Obama is an idiot blah, blah, blah. Middle East was okey-dokey paradise before Obama. The Israeli PM give me a boner. The PM’s bold erections on the west bank make me quiver.
What an idiot.
LAI, you are free to move to Israel if you find Netanyahu so alluring. Little did you know that all citizens there must serve in the military. Let’s see how you, a flying keyboardist, deal with that.
Two people think Glen Urquhart is going to be the next Governor. Just sayin’
So apparently Glen has his own vote and that of liberals are idiots. Provided the latter can find his way out of his crate.
Of the six Republican governors named 3 or 4 are easily beaten, all six not likely. Syria? I could give a damn if they all die, fly or explode. Military force? Double HELL NO!!!! We have become the pathetic puppet of the war lovers and the military industrial complex, a.k.a. democracy mega fail.
A not very flattering story about Starbucks today:
Go read the whole thing.
@c “A not very flattering story about Starbucks”
Just one more reason to avoid Starbucks. They’ve given us quite a few lately.
For a company that sells crappy coffee and hides the fact that it’s crappy by basically burning it…
I’ll bite. Who serves better coffee than Starbucks?
Plus, they have a policy against employees eating out of date food. He could get sick and not be able to finish his shift. I’m pretty sure all fast food places have a similiar policy.
Peet’s. But I think the closest retail venue is at PHL.
Understand about eating out of date food. Even though it is unlikely to be especially spoiled at that point. There is still something essentially heartless about telling an employee on Food Stamps that a sandwich that was OK a half an hour ago (but expired now) he should lose his job. Because he was hungry.
Even Dunkin Donuts uses better coffee beans…
My wife insists that Wawa has the best coffee.
DD wrote:
We do?
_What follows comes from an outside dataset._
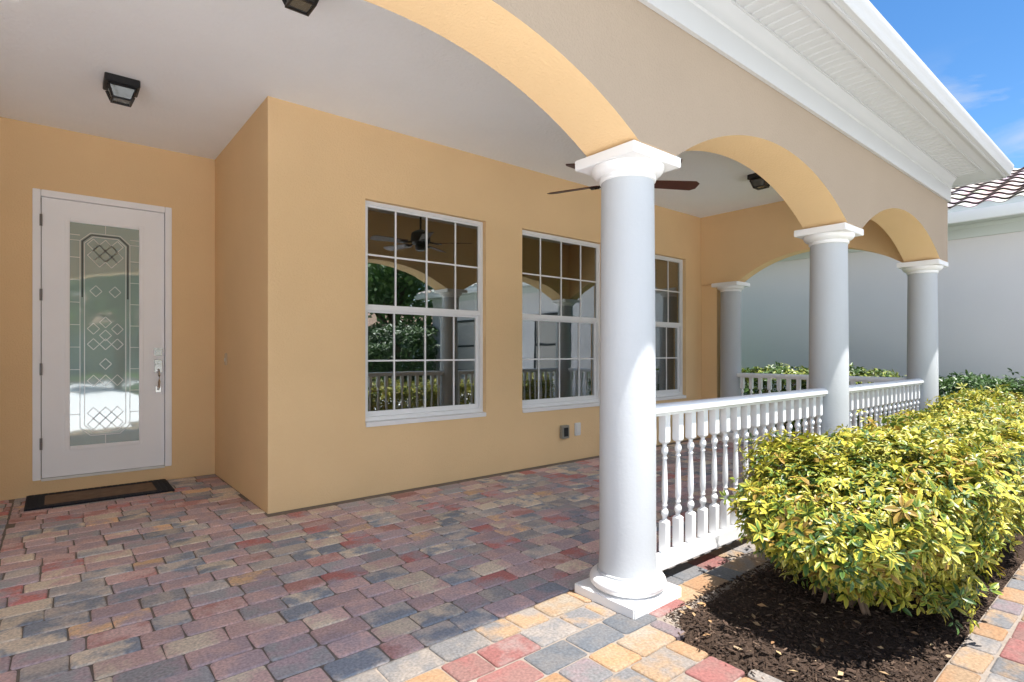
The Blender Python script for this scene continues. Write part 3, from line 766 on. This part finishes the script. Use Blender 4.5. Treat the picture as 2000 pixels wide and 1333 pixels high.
def make_shrub(name, label, loc, group, args, leafmat='leaf', cat='shrub'):
    t = thing(name, label, cat, (0,0,0), group)
    mb, cols, st_ = shrub_meshes(*args)
    mb.build('foliage', M[leafmat], t, colors={'Col': cols}); st_.build('stem', M['stem'], t, smooth=True)
    t.location = loc
    return t
HG = 'yellow green umbrella shrubs in the hedge along the porch'
s1 = make_shrub('umbrella_shrub', 'yellow and green leaved shrub at the near end of the hedge, overhanging the open mulch', (3.08, 1.01, 0), HG, (0.73, 0.465, 0.745, 5600, 0.048, pal_var, 11, 0.10, 2.7, 6, 0.26))
s2 = make_shrub('umbrella_shrub', 'yellow and green hedge shrub, second from the open mulch', (4.30, 1.01, 0), HG, (0.74, 0.47, 0.70, 4200, 0.048, pal_var, 12, 0.10, 3.0, 6))
s3 = make_shrub('umbrella_shrub', 'yellow and green hedge shrub in front of the far railing, third from the open mulch', (5.5, 1.04, 0), HG, (0.70, 0.45, 0.72, 3000, 0.050, pal_var, 13, 0.12, 2.4, 6))
s4 = copy_tree(s2); s4.location = (6.75, 1.04, 0.02); s4.rotation_euler = (0,0,R(180)); s4.scale = (1,1,1.08); s4['label'] = 'yellow and green shrub at the far end of the hedge before the corner column'
EG = 'variegated shrubs along the grey wall beyond the porch end'
e1 = make_shrub('variegated_shrub', 'green and yellow shrub by the grey wall, behind the end railing near the house', (9.2, 4.25, 0), EG, (0.55, 0.62, 0.93, 800, 0.085, pal_var2, 21))
e2 = copy_tree(e1); e2.location = (9.2, 3.15, 0); e2.rotation_euler = (0,0,R(180)); e2['label'] = 'green and yellow shrub by the grey wall, behind the end railing near its corner column'
make_shrub('green_shrub', 'rounded dark green shrub against the grey neighbouring wall beyond the corner column', (9.05, 1.62, 0), None, (0.62, 0.62, 0.88, 1100, 0.07, pal_grn, 31, 0.06, 2.1, 6))

# fallen leaves on the mulch
random.seed(5)
fl = MB(); fc = []
for i in range(34):
    x = random.uniform(2.1, 2.9); y = random.uniform(.62, 1.5)
    if x < bed_edge(y): continue
    n0 = len(fl.v); a = random.uniform(0, 6.28); L = random.uniform(.02,.045); d_ = Vector((math.cos(a), math.sin(a), random.uniform(-.2,.2))); s_ = Vector((-math.sin(a), math.cos(a), random.uniform(-.4,.4)))
    p = Vector((x, y, max(mz(x, y), 0)+0.016))
    fl.add([p-d_*L/2, p+s_*L*.2+Vector((0,0,.004)), p+d_*L/2, p-s_*L*.2], [(0,1,2),(0,2,3)])
    fc += [random.choice([(0.30,0.18,0.09),(0.34,0.24,0.13),(0.18,0.10,0.05),(0.24,0.16,0.09)])]*4
tag(fl.build('fallen_leaves', M['chip'], colors={'Col': fc}), 'dry tan fallen leaves scattered on the dark mulch', 'leaves', kind='stuff')

# ------------------------------------------------------------------ neighbouring house
random.seed(9)
NX = 10.4; NY0, NY1 = -8.0, 16.0
nh = thing('neighbour_house', 'grey stucco house with a pale curved tile roof standing beyond the porch', 'house', (14, 4, 0))
m = MB(); m.box(NX, NY0, -0.05, 20, NY1, 3.1); m.build('wall', M['nwall'], nh)
m = MB(); m.profy([(NX+0.002,2.92),(NX-0.03,2.92),(NX-0.03,3.06),(NX-0.05,3.10),(NX-0.05,3.118),(NX+0.002,3.118)], NY0, NY1); m.build('frieze', M['nfrieze'], nh)
m = MB(); m.box(NX-0.40, NY0-.4, 3.12, NX+0.1, NY1+.4, 3.14); m.build('soffit', M['nfrieze'], nh)
m = MB(); m.profy([(NX-0.401,3.09),(NX-0.47,3.09),(NX-0.49,3.13),(NX-0.51,3.17),(NX-0.52,3.23),(NX-0.50,3.232),(NX-0.401,3.22)], NY0-.4, NY1+.4); m.build('gutter', M['vinyl'], nh, smooth=True)
rt = MB(); rc = []; ec = MB()
slope = math.tan(R(20)); per = 0.32; crs = 0.36
tints = [(0.38,0.32,0.295),(0.40,0.35,0.325),(0.35,0.285,0.26),(0.40,0.375,0.35),(0.33,0.27,0.25)]
for k in range(11):
    xa = NX-0.50+k*crs*math.cos(R(20)); xb = xa+crs*math.cos(R(20))*1.12
    za = 3.270+(xa-(NX-0.5))*slope+0.030; zb = 3.270+(xb-(NX-0.5))*slope-0.004
    y = NY0-.3
    while y < NY1+.3:
        col = tuple(c*random.uniform(.85,1.1) for c in random.choice(tints)); shade_col = (0.20,0.17,0.16)  # tile lips and undersides coloured darker to stand for shadow gaps
        top0 = []; top1 = []; lo = []
        for q in range(11):
            yy = y+per*q/10; s_ = 0.028*math.sin(2*math.pi*q/10)
            top0.append((xa, yy, za+s_)); top1.append((xb, yy, zb+s_)); lo.append((xa+0.004, yy, za+s_-0.009))
        n0 = len(rt.v)
        rt.loft([top0, top1], closed=False, caps=False); rc += [col]*22
        rt.loft([lo, top0], closed=False, caps=False); rc += [shade_col]*22
        rt.loft([lo, [(p_[0]+0.3, p_[1], p_[2]+0.06) for p_ in lo]], closed=False, caps=False); rc += [shade_col]*22
        if k == 0: ec.loft([[(xa+0.008, p_[1], 3.226) for p_ in lo], [(xa+0.008, p_[1], p_[2]+0.004) for p_ in lo]], closed=False, caps=False)
        y += per
ec.build('eave_closure', M['nfrieze'], nh)
rt.build('roof', M['tile'], nh, colors={'Col': rc})
m = MB(); m.box(NX-0.475, NY0-.3, 3.225, NX-0.452, NY1+.3, 3.285); m.build('eave_board', M['nfrieze'], nh)
rb = MB(); xt = NX-0.5+11*crs*math.cos(R(20)); ztp = 3.25+(xt-NX+0.5)*slope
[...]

Who do?
I have absolutely no problems with an aggressive foreign policy, and no problems with using military force, but only if we have a clear cut, reasonably achievable goal, with a real plan about how to achieve it. In Syria, neither the President nor the conservatives have articulated either. The Obama Administration has said that the supposedly inevitable strikes will not be meant to topple President Assad; if that’s not the goal, then what is?
On page A-4 of today’s Philadelphia Inquirer were the back sections of a couple of front page stories about the potential strike against Syria, and, on the left hand side, a story noting that Moammar Gadafi’s son will be tried in Libya. That, in a nutshell, explains Bashar al-Assad: he learned the lessons of Moamar Gadafi, Hosni Mubarak and Saddam Hussein, that if you lose power, all that awaits you is a lynching, a prison cell or a rope. President Obama wants to punish President Assad for using chemical weapons, but in Mr Assad’s position, you have to do everything in your power to win, whether it’s nice and civilized or not. If he thinks he needs to use chemical weapons to win, he will use chemical weapons.
Mr Merriman wrote:
Maybe he isn’t quite as bright as you think.
Peet’s I have never heard of let alone tried, but DD and Wawa both taste pretty flat and one dimensional to me. Vive la difference.
I agree firing seems harsh for such a minor infraction but as the company spokesman alluded to there were likely other issues with this fellow that pushed him along through the disciplinary process despite what he claims.